It’s a bad idea because shorting requires a settlement date.
You can’t keep a short the same way that you keep an investment. You need to predict at what time it is worth less than it is now.
It’s also a bad idea, because you can lose more than you invest. If you buy a stock, you can only lose the purchase price of that stock.
If you short it, there’s no upper limit to how much you can lose if the stock keeps rising. The people holding the stocks will do anything to keep inflating the stock price, even if it’s evident to everyone that it is a bubble.
As long as they can keep throwing money at it, they can keep the price going up.

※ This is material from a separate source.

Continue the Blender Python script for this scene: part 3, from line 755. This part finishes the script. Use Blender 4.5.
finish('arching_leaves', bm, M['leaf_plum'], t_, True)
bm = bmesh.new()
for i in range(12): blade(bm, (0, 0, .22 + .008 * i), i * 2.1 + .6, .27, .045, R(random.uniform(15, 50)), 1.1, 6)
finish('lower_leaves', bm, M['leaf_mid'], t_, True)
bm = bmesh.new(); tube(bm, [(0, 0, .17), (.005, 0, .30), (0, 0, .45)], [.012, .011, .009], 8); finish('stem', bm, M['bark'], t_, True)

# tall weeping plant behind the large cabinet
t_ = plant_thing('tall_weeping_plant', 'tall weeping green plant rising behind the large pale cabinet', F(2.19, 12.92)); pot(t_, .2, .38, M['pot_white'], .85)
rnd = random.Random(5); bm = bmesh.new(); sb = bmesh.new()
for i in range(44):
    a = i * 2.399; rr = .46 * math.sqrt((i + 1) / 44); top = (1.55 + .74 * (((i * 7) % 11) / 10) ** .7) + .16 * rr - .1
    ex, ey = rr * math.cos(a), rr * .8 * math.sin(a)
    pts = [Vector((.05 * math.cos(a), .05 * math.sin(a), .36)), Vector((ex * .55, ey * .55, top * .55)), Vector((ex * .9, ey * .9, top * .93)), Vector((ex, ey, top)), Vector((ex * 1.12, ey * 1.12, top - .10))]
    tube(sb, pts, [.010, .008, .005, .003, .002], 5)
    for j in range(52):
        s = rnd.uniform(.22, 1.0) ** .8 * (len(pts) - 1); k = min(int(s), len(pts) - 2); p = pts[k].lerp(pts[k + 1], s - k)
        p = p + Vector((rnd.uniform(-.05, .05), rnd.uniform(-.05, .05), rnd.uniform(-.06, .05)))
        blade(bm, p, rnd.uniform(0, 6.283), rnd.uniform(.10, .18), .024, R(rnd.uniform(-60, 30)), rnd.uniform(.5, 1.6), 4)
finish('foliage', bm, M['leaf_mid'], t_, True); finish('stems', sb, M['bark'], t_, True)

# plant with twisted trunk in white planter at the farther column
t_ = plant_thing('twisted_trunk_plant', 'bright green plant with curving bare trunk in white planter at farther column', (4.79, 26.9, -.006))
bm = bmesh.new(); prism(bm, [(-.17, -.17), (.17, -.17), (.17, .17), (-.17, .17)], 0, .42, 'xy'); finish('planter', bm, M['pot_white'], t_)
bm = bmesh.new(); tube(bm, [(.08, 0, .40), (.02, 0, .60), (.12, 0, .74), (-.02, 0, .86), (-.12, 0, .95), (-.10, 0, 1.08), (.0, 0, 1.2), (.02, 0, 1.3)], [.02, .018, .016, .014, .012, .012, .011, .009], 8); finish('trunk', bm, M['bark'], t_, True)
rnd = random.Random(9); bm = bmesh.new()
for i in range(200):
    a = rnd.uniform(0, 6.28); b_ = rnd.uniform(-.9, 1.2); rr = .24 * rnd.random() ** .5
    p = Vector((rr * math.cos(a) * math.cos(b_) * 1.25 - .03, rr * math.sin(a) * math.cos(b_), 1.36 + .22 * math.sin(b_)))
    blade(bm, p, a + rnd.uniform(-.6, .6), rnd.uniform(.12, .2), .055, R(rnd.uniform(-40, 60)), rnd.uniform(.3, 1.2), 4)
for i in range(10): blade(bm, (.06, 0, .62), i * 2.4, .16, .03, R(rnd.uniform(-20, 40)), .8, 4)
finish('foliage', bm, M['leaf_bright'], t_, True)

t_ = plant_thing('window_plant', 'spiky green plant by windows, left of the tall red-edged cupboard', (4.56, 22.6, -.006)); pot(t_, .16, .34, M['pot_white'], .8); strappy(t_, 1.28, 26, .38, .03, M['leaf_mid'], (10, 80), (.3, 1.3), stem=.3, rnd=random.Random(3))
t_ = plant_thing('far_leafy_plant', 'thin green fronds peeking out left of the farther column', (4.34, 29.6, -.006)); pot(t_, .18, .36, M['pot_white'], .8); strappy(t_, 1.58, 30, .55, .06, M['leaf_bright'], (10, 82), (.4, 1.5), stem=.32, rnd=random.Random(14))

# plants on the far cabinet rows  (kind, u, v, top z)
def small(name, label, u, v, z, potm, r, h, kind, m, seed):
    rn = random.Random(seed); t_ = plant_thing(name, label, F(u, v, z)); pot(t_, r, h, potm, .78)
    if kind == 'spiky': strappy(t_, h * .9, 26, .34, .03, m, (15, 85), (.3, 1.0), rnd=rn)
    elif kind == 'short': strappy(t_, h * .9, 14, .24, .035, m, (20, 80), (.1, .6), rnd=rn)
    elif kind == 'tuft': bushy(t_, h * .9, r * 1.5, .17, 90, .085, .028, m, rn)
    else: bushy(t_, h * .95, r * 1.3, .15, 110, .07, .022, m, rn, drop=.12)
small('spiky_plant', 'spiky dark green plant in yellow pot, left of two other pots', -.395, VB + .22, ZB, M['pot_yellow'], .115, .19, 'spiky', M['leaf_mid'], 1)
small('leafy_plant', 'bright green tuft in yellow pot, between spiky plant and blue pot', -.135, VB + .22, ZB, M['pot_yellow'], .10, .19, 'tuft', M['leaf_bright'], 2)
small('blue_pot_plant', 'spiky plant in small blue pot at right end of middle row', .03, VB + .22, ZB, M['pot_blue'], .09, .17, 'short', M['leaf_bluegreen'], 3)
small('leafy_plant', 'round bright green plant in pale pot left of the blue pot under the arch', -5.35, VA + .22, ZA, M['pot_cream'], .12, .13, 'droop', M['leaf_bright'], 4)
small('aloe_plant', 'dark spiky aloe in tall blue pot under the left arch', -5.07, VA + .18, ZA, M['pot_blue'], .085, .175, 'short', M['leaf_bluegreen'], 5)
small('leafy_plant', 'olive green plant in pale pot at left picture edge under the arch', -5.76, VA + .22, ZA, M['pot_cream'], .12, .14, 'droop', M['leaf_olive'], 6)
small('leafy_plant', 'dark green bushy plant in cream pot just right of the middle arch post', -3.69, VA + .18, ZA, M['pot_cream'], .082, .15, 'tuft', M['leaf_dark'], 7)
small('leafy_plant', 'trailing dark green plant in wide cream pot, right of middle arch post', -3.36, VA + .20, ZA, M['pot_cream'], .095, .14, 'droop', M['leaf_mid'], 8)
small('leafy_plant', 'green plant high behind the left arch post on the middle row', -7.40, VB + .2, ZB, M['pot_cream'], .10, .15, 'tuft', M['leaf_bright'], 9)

It’s a bad idea because shorting requires a settlement date.
You can’t keep a short the same way that you keep an investment. You need to predict at what time it is worth less than it is now.
It’s also a bad idea, because you can lose more than you invest. If you buy a stock, you can only lose the purchase price of that stock. If you short it, there’s no upper limit to how much you can lose if the stock keeps rising. The people holding the stocks will do anything to keep inflating the stock price, even if it’s evident to everyone that it is a bubble. As long as they can keep throwing money at it, they can keep the price going up.
This is a good reason not to short.
This is an even better reason not to short.
Thanks for the reply. This is the first time someone has explained stock options so simply to me.
Its the explanation of the old adeage “the market can remain irrational longer than you can remain solvent”
beautiful words. I have never heard it before.